The crowd gathered as Jesus approached the city on a young colt, and hailed him as the king that had come to save them.  They gave him the royal treatment; some throwing their cloaks on the ground before him, and some cutting off palm branches from trees and throwing those on the ground.  They shouted,” “Blessed is the King who comes in the name of the Lord! Peace in heaven and glory in the highest!”  (Luke 19:37-38)

The king was here.

God’s people would be united, and his kingdom would be restored.

The next day, Jesus began to unravel their idea of what this kingdom would look like.

As he went into the temple of the city, he saw a temple of busy commerce and transactions.  Some had set up tables to make money by exchanging foreign currencies.  Some had set up tables to sell pigeons to foreigners who wanted to sacrifice to God in the temple.  Both groups of people were charging inflated rates and making huge profits from those who traveled into Jerusalem to worship God.

The temple of God, that was supposed to be set-apart and special was being used to exploit others, not for worship.

When Jesus saw those who were buying and selling in the temple, he was filled with a holy anger.  He drove out those who were there to buy sacrifices, and he overturned the tables of the money changers and flipped over the seats of those who were selling animals to be sacrificed. (Mark 11:15)

Afterwards, Jesus taught them by saying, “Is it not written, ‘My house shall be called a house of prayer for all the nations’? But you have made it a den of robbers," citing the prophets Isaiah and Jeremiah. (Isiah 56:7, Jer 7:11)

The pious and religious Jews had turned the house of God into a tool to exploit others and gain money for themselves.  The kingdom, which was meant for all nations, had become exclusive and hostile to the foreigner and sojourner.  This made Jesus furious, and he was just and right in his anger against those who were misusing the temple.

Jesus was not just flipping over tables and stools, but he was flipping over their idea of what the kingdom of God would look like.  The kingdom of God was meant to embrace the foreigner and outcast.  In the passage of Isiah that Jesus cited in his anger, it goes on to say, ”The Lord God, who gathers the outcasts of Israel, declares, “I will gather yet others to him besides those already gathered.””

The temple of God had a clear purpose; to gather all the nations together, including the outcast, to worship God.  This is God’s desire.  The temple was not meant for an exclusive organization of pious leaders, but rather a massy and ragtag worship gathering from people of all nations.

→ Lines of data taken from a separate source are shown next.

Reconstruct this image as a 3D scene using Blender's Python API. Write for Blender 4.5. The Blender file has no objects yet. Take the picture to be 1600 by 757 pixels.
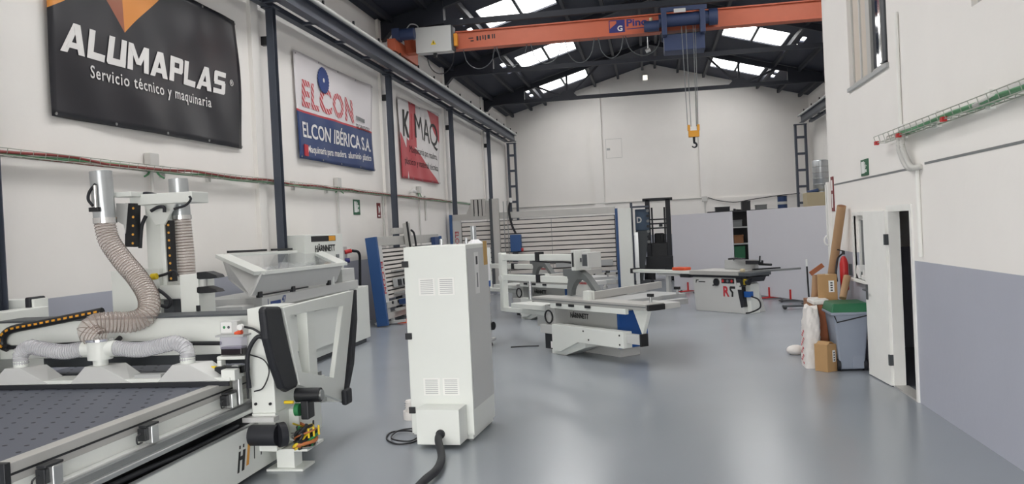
import bpy, math, random
from mathutils import Vector, Matrix
random.seed(7)
SC = bpy.context.scene
COL = SC.collection
R = math.radians

# ------------------------------------------------------------------ camera
CAM_H = 1.95
YAW, PITCH, ROLL, FPX = R(9.518), R(-0.783), R(2.751), 1300.0
_f = Vector((-math.sin(YAW)*math.cos(PITCH), math.cos(YAW)*math.cos(PITCH), math.sin(PITCH)))
_r = Vector((math.cos(YAW), math.sin(YAW), 0))
_d = -_r.cross(_f)
RIGHT = math.cos(ROLL)*_r + math.sin(ROLL)*_d
DOWN = -math.sin(ROLL)*_r + math.cos(ROLL)*_d
FWD = _f
cam = bpy.data.cameras.new('camera')
cam.sensor_width = 36.0
cam.lens = 36.0*FPX/1600.0
cam.clip_start, cam.clip_end = 0.05, 300
camo = bpy.data.objects.new('camera', cam)
m = Matrix.Identity(4)
for i in range(3):
    m[i][0], m[i][1], m[i][2] = RIGHT[i], -DOWN[i], -FWD[i]
m[2][3] = CAM_H
camo.matrix_world = m
COL.objects.link(camo)
SC.camera = camo

# ------------------------------------------------------------------ sky, light, exposure
SC.view_settings.view_transform = 'Standard'
SC.view_settings.look = 'None'
SC.view_settings.exposure = 0.2
SC.view_settings.gamma = 1.0
SC.view_settings.use_curve_mapping = False
SC.cycles.use_denoising = True
SC.cycles.max_bounces = 10
SC.cycles.diffuse_bounces = 6
SC.cycles.transparent_max_bounces = 24
SC.cycles.sample_clamp_indirect = 8
wd = bpy.data.worlds.new('overcast_sky')
SC.world = wd
wd.use_nodes = True
bg = wd.node_tree.nodes['Background']
bg.inputs[0].default_value = (1.0, 0.985, 0.965, 1)
SKY = 9.5
bg.inputs[1].default_value = SKY

def portal(name, loc, rot, sx, sy):
    l = bpy.data.lights.new(name, 'AREA')
    l.shape = 'RECTANGLE'; l.size, l.size_y = sx, sy
    l.cycles.is_portal = True
    o = bpy.data.objects.new(name, l)
    o.location, o.rotation_euler = loc, rot
    COL.objects.link(o)
# daylight through the open gate behind the camera
GATE = (-4.4, 1.2, 0.0, 3.3)      # x0, x1, z0, z1 of the opening in the front wall at y = -2
portal('gate_daylight', ((GATE[0]+GATE[1])/2, -2.1, GATE[3]/2), (R(90), 0, 0), GATE[1]-GATE[0], GATE[3])

# ------------------------------------------------------------------ helpers
def at(u, v, x=None, y=None, z=None):
    """world point seen at photo pixel (u, v) on the plane x=, y= or z="""
    d = RIGHT*((u-800)/FPX) + DOWN*((v-378.5)/FPX) + FWD
    if x is not None: t = x/d.x
    elif y is not None: t = y/d.y
    else: t = (z-CAM_H)/d.z
    return Vector((0, 0, CAM_H)) + d*t

def lin(c):
    c = c/255.0
    return c/12.92 if c <= 0.04045 else ((c+0.055)/1.055)**2.4
def rgb(r, g, b): return (lin(r), lin(g), lin(b), 1)

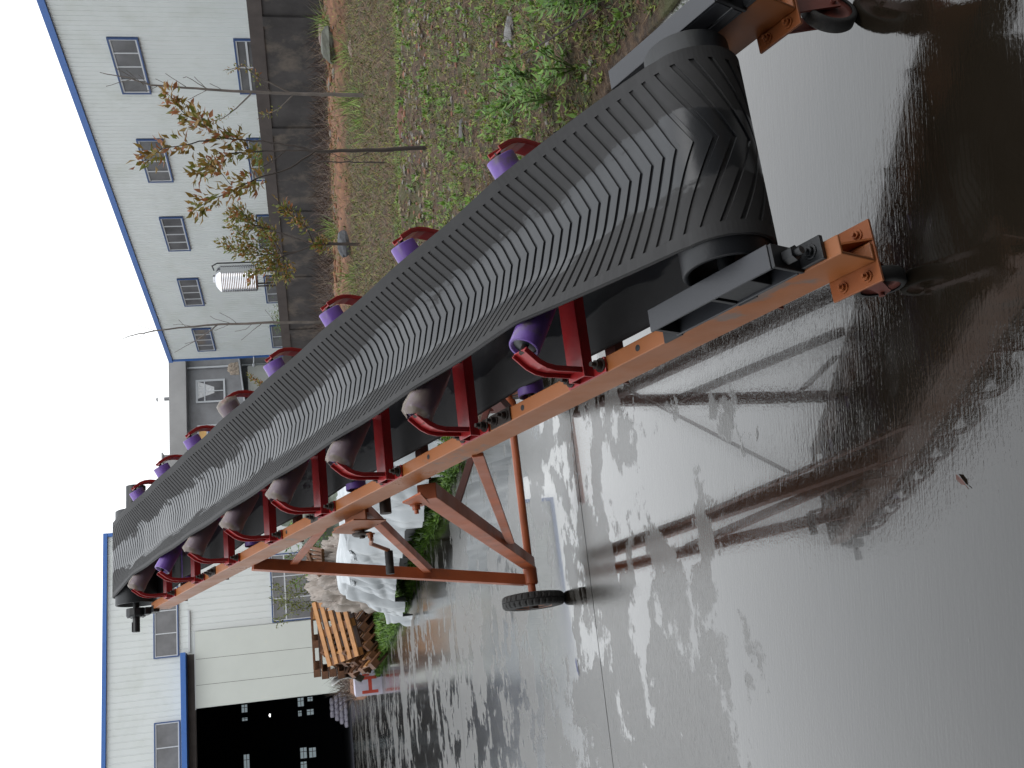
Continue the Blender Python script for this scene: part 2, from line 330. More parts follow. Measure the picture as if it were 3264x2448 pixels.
def hexbolt(b, p, ax, r=.0105, h=.012):
    ax = Vector(ax).normalized(); b.lathe(p, ax, [(0, r * 1.45), (.003, r * 1.45), (.003, r)], 14, False); b.cyl(p + ax * .003, p + ax * (.003 + h), r, 6); b.cyl(p + ax * (.003 + h), p + ax * (.006 + h * 1.7), r * .5, 8)
BOLTM = {}
def bolt(parent, mt, p, ax, r=.0105, h=.012, name='bolt'):
    b = MB(); hexbolt(b, p, ax, r, h); return b.obj(name, mt, parent)
CONV = thing('belt_conveyor', 'orange wheeled belt conveyor with black chevron belt climbing over the wet yard', 'conveyor', tuple(W(.29, 4.3, -1.4).to_2d()) + (0,))
T = .006
def cprof(a0, wd, h=.093):       # C section, web outside
    return [(a0, 0), (a0 + wd, 0), (a0 + wd, -T), (a0 + T, -T), (a0 + T, -h + T), (a0 + wd, -h + T), (a0 + wd, -h), (a0, -h)]
for a0 in (0, .550):
    b = MB(); lprof(b, cprof(a0, .036), 1.405 if a0 == 0 else 1.443, 5.85)
    rail = b.obj('side_rail', M['railp'], CONV, bevel=.0025)
    for s in (1.93, 2.36, 2.83, 3.9, 4.84):
        hb = MB(); hb.lathe(W(a0 + .018, s, .0006), n, [(0, .0075), (.0004, .0)], 12, False); hb.obj('bolt_hole', M['black'], rail)
    for s in (2.455, 3.62, 4.78):
        k = MB(); lbox(k, a0 + .002, a0 + .037, s - .045, s + .045, .0005, .004); sp = k.obj('splice_plate', M['steel'], CONV)
        for d in (-.024, .024): bolt(sp, M['steel'], W(a0 + .02, s + d, .004), n)
# idlers --------------------------------------------------
TR = R(30)
def roller(b, p0, p1, r=.036):
    p0, p1 = Vector(p0), Vector(p1); ax = (p1 - p0).normalized(); ln = (p1 - p0).length
    pr = [(.010, 0.012), (.010, r - .008), (0, r - .006), (0, r - .001), (.002, r), (ln - .002, r), (ln, r - .001), (ln, r - .006), (ln - .010, r - .008), (ln - .010, .012)]
    b.lathe(p0, ax, pr, 32)
    b.lathe(p0, ax, [(.008, 0.0), (.008, r - .0085)], 24, False, mi=1); b.lathe(p0, ax, [(ln - .008, r - .0085), (ln - .008, 0)], 24, False, mi=1)
    b.cyl(p0 - ax * .014, p0 + ax * .01, .008, 10, mi=2); b.cyl(p1 - ax * .01, p1 + ax * .014, .008, 10, mi=2)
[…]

What does this mean for us?  The Bible says that we, ourselves, are being built up as a spiritual house. (1 Pet 2:5)  Those that have been saved by the blood of Christ are, in fact, the living temple of God.  God has gathered all nations to himself.  Through Jesus, he has gathered the foreigners, the sojourners, and the outcast.  The purpose of the temple has not changed.

As we look to worship God this season, we must remember that while we have been  gathered, God desires to gather others also.  He desires the outcast to come into his presence.  He desires the sinful to come and receive forgiveness.  He desires the sojourner to find rest and family with those that he has already saved.  He desires your coworkers, your family members, your neighbors, and those who are far off to worship him.

Bringing all nations to the temple of God was surely a messy job.  The people were dirty and tired from traveling.  People were speaking in different languages with different currencies.  They had different customs and ways to worship God.  Some probably liked to worship in a solemn and quiet posture, while others were loud and excited to finally make it to the temple.  Some likely had better livestock and animals to offer than others.

These messes that came into he temple are something to rejoice in.  God was moving all throughout the nation of Israel, and he loves to gather those to him.

You also, were once one of these messes.  You were once the foreigner that had no idea how to offer spiritual sacrifices to God, and you were once the outcast that had a difficult time living into the things God has called you away from.  God gathered you, and it is his desire to still gather others besides those already gathered.  This is purpose of his people.